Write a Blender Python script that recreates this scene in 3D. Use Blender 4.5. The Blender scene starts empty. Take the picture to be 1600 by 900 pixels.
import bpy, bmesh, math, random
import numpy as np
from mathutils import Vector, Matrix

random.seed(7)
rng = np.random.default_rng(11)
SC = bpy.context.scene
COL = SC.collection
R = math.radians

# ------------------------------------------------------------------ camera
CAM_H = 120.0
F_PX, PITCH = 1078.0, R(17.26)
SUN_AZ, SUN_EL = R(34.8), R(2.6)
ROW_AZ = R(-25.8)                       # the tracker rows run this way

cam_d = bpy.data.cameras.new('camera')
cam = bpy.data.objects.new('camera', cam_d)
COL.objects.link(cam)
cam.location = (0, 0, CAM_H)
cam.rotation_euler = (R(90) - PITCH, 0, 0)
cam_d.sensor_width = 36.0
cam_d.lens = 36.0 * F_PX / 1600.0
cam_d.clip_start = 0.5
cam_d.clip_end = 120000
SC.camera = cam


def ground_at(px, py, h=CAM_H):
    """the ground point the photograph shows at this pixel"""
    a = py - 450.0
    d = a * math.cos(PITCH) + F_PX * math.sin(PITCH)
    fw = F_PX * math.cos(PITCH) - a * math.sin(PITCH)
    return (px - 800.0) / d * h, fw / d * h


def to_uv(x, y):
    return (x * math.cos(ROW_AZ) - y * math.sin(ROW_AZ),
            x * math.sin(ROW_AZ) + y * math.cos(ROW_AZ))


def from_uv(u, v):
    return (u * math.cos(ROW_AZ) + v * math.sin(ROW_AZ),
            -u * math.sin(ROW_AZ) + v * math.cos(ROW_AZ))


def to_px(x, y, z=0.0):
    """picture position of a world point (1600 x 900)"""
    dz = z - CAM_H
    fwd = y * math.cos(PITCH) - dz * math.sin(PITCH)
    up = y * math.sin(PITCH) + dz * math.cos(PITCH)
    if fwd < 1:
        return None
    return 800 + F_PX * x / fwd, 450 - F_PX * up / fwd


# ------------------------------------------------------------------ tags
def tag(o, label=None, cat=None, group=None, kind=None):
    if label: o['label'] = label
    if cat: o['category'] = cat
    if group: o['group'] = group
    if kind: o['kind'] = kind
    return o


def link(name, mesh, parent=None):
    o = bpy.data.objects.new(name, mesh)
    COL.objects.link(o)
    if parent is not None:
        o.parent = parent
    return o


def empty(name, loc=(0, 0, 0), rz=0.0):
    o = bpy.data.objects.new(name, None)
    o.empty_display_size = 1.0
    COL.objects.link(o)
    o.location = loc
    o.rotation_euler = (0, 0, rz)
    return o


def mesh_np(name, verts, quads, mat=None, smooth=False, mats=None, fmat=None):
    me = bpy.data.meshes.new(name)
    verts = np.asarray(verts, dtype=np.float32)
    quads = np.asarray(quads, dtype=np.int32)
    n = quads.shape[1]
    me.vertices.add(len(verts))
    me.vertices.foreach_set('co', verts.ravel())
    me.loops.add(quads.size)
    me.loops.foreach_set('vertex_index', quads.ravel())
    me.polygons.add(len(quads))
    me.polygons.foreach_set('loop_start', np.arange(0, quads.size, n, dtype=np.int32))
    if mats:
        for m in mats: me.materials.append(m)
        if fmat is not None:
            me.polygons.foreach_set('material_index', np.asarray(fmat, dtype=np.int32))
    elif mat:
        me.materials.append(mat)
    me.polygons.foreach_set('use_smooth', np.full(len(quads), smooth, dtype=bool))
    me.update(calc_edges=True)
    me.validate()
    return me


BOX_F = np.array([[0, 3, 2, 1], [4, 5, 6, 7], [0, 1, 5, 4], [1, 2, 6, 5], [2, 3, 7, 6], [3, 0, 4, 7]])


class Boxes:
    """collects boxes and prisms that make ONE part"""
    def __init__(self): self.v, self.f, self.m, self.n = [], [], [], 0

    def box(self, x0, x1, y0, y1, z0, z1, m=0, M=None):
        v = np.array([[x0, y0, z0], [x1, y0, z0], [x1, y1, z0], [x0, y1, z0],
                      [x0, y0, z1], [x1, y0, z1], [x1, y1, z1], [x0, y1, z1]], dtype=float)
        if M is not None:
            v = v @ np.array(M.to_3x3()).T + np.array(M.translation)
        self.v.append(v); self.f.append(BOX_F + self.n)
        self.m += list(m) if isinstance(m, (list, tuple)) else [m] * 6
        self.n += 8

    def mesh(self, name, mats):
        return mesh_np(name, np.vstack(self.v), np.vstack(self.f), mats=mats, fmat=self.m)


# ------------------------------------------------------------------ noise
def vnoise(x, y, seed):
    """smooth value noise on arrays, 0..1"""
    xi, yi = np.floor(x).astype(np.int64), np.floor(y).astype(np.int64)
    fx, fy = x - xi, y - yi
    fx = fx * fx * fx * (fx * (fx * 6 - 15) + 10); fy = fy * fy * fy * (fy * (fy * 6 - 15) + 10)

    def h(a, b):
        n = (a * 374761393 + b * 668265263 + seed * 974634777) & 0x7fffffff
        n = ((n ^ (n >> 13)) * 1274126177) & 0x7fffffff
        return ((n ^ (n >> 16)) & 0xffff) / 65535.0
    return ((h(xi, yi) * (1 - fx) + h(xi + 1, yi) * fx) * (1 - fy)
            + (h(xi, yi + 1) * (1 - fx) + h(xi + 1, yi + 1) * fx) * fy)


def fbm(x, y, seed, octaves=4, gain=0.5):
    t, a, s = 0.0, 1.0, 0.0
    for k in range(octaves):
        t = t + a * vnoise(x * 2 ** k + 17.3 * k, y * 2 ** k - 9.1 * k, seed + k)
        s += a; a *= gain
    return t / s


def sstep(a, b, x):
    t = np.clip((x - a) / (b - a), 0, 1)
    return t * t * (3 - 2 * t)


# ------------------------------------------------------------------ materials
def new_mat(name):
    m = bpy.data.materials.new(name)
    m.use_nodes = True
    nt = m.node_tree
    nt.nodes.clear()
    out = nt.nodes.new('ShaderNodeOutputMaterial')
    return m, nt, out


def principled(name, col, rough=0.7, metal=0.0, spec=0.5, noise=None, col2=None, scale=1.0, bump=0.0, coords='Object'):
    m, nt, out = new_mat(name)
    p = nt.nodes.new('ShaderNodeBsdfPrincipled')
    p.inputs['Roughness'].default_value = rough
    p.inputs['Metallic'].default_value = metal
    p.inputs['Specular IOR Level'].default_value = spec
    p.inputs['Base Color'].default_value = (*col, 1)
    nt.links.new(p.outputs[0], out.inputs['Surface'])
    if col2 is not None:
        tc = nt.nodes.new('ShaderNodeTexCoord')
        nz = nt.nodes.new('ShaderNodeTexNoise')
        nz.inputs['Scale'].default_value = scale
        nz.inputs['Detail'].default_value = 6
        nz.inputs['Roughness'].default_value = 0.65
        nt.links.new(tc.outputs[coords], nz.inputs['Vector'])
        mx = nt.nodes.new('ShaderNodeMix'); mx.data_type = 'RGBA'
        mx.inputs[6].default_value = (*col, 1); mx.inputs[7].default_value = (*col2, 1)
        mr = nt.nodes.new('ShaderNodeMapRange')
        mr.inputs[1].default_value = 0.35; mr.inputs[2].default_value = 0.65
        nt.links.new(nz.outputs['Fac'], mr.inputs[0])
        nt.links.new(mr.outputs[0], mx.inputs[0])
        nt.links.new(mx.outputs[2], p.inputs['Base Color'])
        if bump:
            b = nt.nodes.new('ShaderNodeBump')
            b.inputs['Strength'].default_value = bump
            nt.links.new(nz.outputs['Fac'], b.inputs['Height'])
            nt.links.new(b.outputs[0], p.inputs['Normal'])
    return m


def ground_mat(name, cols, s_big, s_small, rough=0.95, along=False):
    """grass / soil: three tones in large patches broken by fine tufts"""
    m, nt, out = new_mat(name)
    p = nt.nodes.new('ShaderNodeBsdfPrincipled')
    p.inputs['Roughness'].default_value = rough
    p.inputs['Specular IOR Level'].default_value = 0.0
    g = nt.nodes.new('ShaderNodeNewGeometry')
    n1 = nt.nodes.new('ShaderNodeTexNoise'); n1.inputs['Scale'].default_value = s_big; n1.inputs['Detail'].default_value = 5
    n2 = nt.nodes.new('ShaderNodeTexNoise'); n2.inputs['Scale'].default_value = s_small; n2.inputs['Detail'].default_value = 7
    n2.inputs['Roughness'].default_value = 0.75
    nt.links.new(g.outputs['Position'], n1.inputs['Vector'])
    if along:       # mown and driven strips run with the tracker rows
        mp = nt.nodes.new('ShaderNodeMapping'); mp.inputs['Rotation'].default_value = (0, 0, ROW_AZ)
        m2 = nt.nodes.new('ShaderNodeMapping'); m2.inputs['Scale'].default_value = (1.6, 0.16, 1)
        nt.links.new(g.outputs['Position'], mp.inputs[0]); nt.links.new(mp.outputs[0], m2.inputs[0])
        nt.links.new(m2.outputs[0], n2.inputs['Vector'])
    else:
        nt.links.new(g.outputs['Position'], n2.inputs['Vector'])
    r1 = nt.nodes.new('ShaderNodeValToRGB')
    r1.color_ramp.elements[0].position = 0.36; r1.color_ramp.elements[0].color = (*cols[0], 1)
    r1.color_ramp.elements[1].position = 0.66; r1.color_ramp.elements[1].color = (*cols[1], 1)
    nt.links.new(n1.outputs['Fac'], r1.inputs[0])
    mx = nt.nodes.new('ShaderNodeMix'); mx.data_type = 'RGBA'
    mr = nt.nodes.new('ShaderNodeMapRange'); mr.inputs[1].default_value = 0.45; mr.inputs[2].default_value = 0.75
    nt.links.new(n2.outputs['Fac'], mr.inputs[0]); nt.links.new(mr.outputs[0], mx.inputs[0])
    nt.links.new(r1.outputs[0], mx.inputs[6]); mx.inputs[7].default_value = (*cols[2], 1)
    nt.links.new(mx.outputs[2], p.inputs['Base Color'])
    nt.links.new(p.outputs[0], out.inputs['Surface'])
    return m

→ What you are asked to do
Beginning at the first line above, repeat exactly until the line containing "R = math.radians", which is included.

→ Solution to the problem
Write a Blender Python script that recreates this scene in 3D. Use Blender 4.5. The Blender scene starts empty. Take the picture to be 1600 by 900 pixels.
import bpy, bmesh, math, random
import numpy as np
from mathutils import Vector, Matrix

random.seed(7)
rng = np.random.default_rng(11)
SC = bpy.context.scene
COL = SC.collection
R = math.radians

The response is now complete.